When I complete a task at the end of a Pomodoro Session, then I’ll take a slightly longer break, first checking my email, texts, and social media notifications, address the items on my “distraction sheet” and then take a 10min refreshing break or so before getting back to work on a new task.


It Works

As a testimonial to how well this works, my 13 year-old daughter, whom we homeschool, is very easily distracted. We use very difficult classical education curriculum for her schooling. She would often find herself starting school every day between 9 and 10am, and then working relatively inefficiently until 5pm at night. She’d get distracted frequently, take lots of breaks, and never really get to have much fun during the day because her schoolwork was always hanging over her.

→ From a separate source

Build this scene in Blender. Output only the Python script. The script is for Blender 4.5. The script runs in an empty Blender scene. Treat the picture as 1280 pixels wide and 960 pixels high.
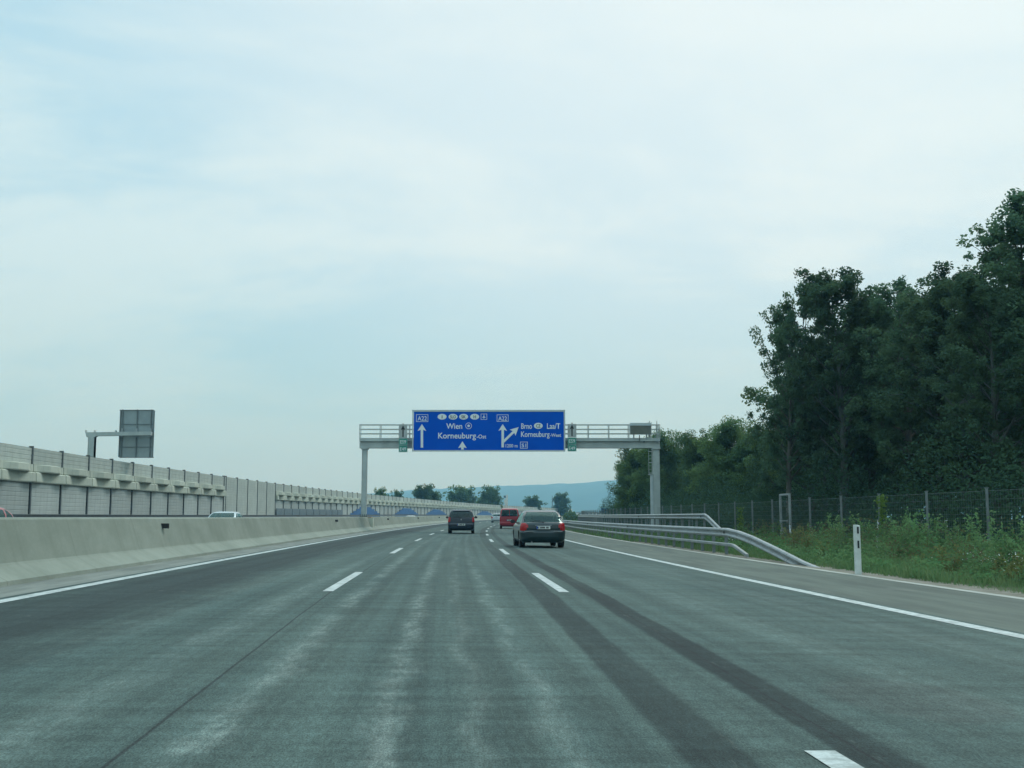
import bpy, math, random
import numpy as np
from mathutils import Vector, Matrix
R = math.radians
rng = np.random.default_rng(7); random.seed(7)
sc = bpy.context.scene
col = sc.collection

# ------------------------------------------------------------------ camera
CAM_Z, FPX, PITCH = 1.15, 1371.5, 6.97
cam = bpy.data.objects.new('camera', bpy.data.cameras.new('camera'))
cam.location = (0, 0, CAM_Z); cam.rotation_euler = (R(90 + PITCH), 0, 0)
cam.data.sensor_width = 36; cam.data.lens = FPX / 1280 * 36
cam.data.clip_start = .1; cam.data.clip_end = 40000
col.objects.link(cam); sc.camera = cam
def at(x, y, Y):
    "point at distance Y ahead that the photograph shows at pixel x, y"
    a = (x - 640) / FPX; b = (480 - y) / FPX; p = R(PITCH)
    d = Vector((a, math.cos(p) - b * math.sin(p), math.sin(p) + b * math.cos(p)))
    d *= Y / d.y
    return Vector((d.x, d.y, d.z + CAM_Z))

# ------------------------------------------------------------------ road alignment (s along, off across)
PSI, K1, C3, BANK, Q = -.06628, .0004567, 5.198e-7, .01324, 1.1645e-5
SMAX = 300
def theta(s):
    if s <= SMAX: return PSI + K1 * s + C3 * s * s
    return PSI + K1 * SMAX + C3 * SMAX ** 2 + (K1 + 2 * C3 * SMAX) * (s - SMAX) * .8
_S = np.arange(-60, 1400, 1.0)
_T = np.array([theta(s) for s in _S])
_X = np.concatenate([[0], np.cumsum((_T[1:] + _T[:-1]) / 2)]); _X -= _X[60]
def grade(s):
    s = max(s, 0)
    if s <= 200: return Q * s * s
    g0, m0 = Q * 4e4, 2 * Q * 200
    t = min(s, 320) - 200
    return g0 + m0 * t - m0 * t * t / 240
def fr(s, off, dz=0.0):
    th = theta(s); x = float(np.interp(s, _S, _X))
    return Vector((x + off * math.cos(th), s - off * math.sin(th), grade(s) - BANK * off + dz))

# ------------------------------------------------------------------ helpers
class MB:
    def __init__(self): self.v = []; self.f = []; self.uv = []; self.m = []
    def add(self, vs, fs, uvs=None, mi=0):
        b = len(self.v); self.v += [tuple(p) for p in vs]
        self.uv += list(uvs) if uvs is not None else [(p[0], p[1]) for p in vs]
        self.f += [tuple(i + b for i in f) for f in fs]; self.m += [mi] * len(fs)
        return self
    def box(self, c, s, M=None, mi=0):
        x, y, z = c; a, b, d = s[0] / 2, s[1] / 2, s[2] / 2
        vs = [Vector((x + i * a, y + j * b, z + k * d)) for i in (-1, 1) for j in (-1, 1) for k in (-1, 1)]
        if M: vs = [M @ v for v in vs]
        return self.add(vs, [(0, 1, 3, 2), (4, 6, 7, 5), (0, 4, 5, 1), (2, 3, 7, 6), (0, 2, 6, 4), (1, 5, 7, 3)], mi=mi)
    def bar(self, p, q, w, h=None, mi=0):
        p, q = Vector(p), Vector(q); d = q - p; L = d.length; d.normalize()
        up = Vector((0, 0, 1)) if abs(d.z) < .95 else Vector((0, 1, 0))
        x = d.cross(up).normalized(); z = x.cross(d); h = h or w
        M = Matrix((x, d, z)).transposed().to_4x4(); M.translation = (p + q) / 2
        return self.box((0, 0, 0), (w, L, h), M, mi)
    def tube(self, pts, rs, n=8, cap=True, mi=0):
        pts = [Vector(p) for p in pts]; vs = []; fs = []
        if not hasattr(rs, '__len__'): rs = [rs] * len(pts)
        for i, p in enumerate(pts):
            d = (pts[min(i + 1, len(pts) - 1)] - pts[max(i - 1, 0)]).normalized()
            up = Vector((0, 0, 1)) if abs(d.z) < .9 else Vector((0, 1, 0))
            x = d.cross(up).normalized(); y = x.cross(d)
            for k in range(n):
                a = 2 * math.pi * k / n; vs.append(p + (x * math.cos(a) + y * math.sin(a)) * rs[i])
        for i in range(len(pts) - 1):
            for k in range(n):
                fs.append((i * n + k, i * n + (k + 1) % n, (i + 1) * n + (k + 1) % n, (i + 1) * n + k))
        if cap: fs += [tuple(range(n))[::-1], tuple(range((len(pts) - 1) * n, len(pts) * n))]
        return self.add(vs, fs, mi=mi)
    def poly(self, pts2, y, depth, mi=0):
        "outline in the x-z plane, front face at y, thickness depth backwards"
        n = len(pts2)
        vs = [(p[0], y, p[1]) for p in pts2] + [(p[0], y + depth, p[1]) for p in pts2]
        fs = [tuple(range(n)), tuple(range(2 * n - 1, n - 1, -1))] + [(i, i + n, (i + 1) % n + n, (i + 1) % n) for i in range(n)]
        return self.add(vs, fs, mi=mi)
    def sweep(self, prof, ss, closed=False, dz=None, cap=False, mi=0):
        "profile of (off, z) swept along the road; uv = (off, s)"
        vs = []; uvs = []; n = len(prof)
        for s in ss:
            d = dz(s) if dz else 0
            for o, z in prof: vs.append(fr(s, o, z + d)); uvs.append((o + z, s))
        m = n if closed else n - 1
        fs = [(i * n + k, i * n + (k + 1) % n, (i + 1) * n + (k + 1) % n, (i + 1) * n + k) for i in range(len(ss) - 1) for k in range(m)]
        if cap and closed: fs += [tuple(range(n))[::-1], tuple(range((len(ss) - 1) * n, len(ss) * n))]
        return self.add(vs, fs, uvs, mi)
    def build(self, name, mat, parent=None, smooth=False):
        me = bpy.data.meshes.new(name); me.from_pydata(self.v, [], self.f)
        mats = mat if isinstance(mat, (list, tuple)) else [mat]
        for m in mats: me.materials.append(m)
        if len(mats) > 1: me.polygons.foreach_set('material_index', self.m)
        ul = me.uv_layers.new(name='UVMap')
        li = np.zeros(len(me.loops), dtype=np.int32); me.loops.foreach_get('vertex_index', li)
        ul.data.foreach_set('uv', np.array(self.uv, dtype=np.float32)[li].ravel())
        if smooth: me.polygons.foreach_set('use_smooth', [True] * len(me.polygons))
        me.validate(); me.update()
        o = bpy.data.objects.new(name, me); col.objects.link(o)
        if parent: o.parent = parent
        return o
def quads(name, P, mat, parent=None):
    "P: (n,4,3) array of quads as one mesh"
    n = len(P); me = bpy.data.meshes.new(name)
    me.vertices.add(4 * n); me.vertices.foreach_set('co', P.astype(np.float32).ravel())
    me.loops.add(4 * n); me.loops.foreach_set('vertex_index', np.arange(4 * n, dtype=np.int32))
    me.polygons.add(n); me.polygons.foreach_set('loop_start', np.arange(0, 4 * n, 4, dtype=np.int32))
    me.materials.append(mat); me.update(); me.validate()
    o = bpy.data.objects.new(name, me); col.objects.link(o)
    if parent: o.parent = parent
    return o
def tag(o, label=None, cat=None, group=None, kind=None):
    if label: o['label'] = label
    if cat: o['category'] = cat
    if group: o['group'] = group
    if kind: o['kind'] = kind
    return o
def thing(name, label, cat, loc=(0, 0, 0), rz=0, group=None):
    o = bpy.data.objects.new(name, None); col.objects.link(o); o.empty_display_size = .2
    o.location = loc; o.rotation_euler = (0, 0, rz)
    return tag(o, label, cat, group)
def struct(o): o['kind'] = 'structure'; return o
def inst(src, parent=None, loc=None, rz=None, scale=None):
    c = src.copy(); col.objects.link(c)
    if parent: c.parent = parent
    if loc is not None: c.location = loc
    if rz is not None: c.rotation_euler = (0, 0, rz)
    if scale is not None: c.scale = scale
    return c
def copy_tree(o, parent=None):
    c = o.copy(); col.objects.link(c)
    if parent: c.parent = parent
    for ch in o.children: copy_tree(ch, c)
    return c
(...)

One particular night she was still working at 7pm, and I became increasingly frustrated because I knew she had nowhere near 10 hours of work to do each day. I told her I was going to wake her up at 6:30am and she was going to do Pomodoros with me downstairs. The next morning I woke her up, let her go to the restroom, wash her face, get a drink of ice water, gather her school supplies, and then she came downstairs to begin her work. I explained exactly what we were going to do and told her that I’d be doing a Pomodoro as well alongside her. We set her up on her math for the day, which she easily completed in a single Pomodoro. We took a short 5 min break, and then started a new Pomodoro on her next subject. After only THREE POMODOROS she had completed ALL her work for the day! What was taking her between 8-10 hrs, now only took her 90 minutes to complete. She became a believer overnight. Rarely does she ever have to complete more than four Pomodoros in a day now to complete all of her work for the day.

If you’ve been looking for a way to be more productive, procrastinate less, and accomplish more in the simplest and most effective way possible, give the Pomodoro Technique a try. Very simply — work for a defined, totally uninterrupted period of time on ONE task followed by a short break. That’s it.

Author’s Note: I actually used the Pomodoro Technique to write this 1000 word article, and easily completed it in less than two Pomodoros.

Editor’s Note: I used a Pomodoro to proofread and edit this article for publication. It really does work!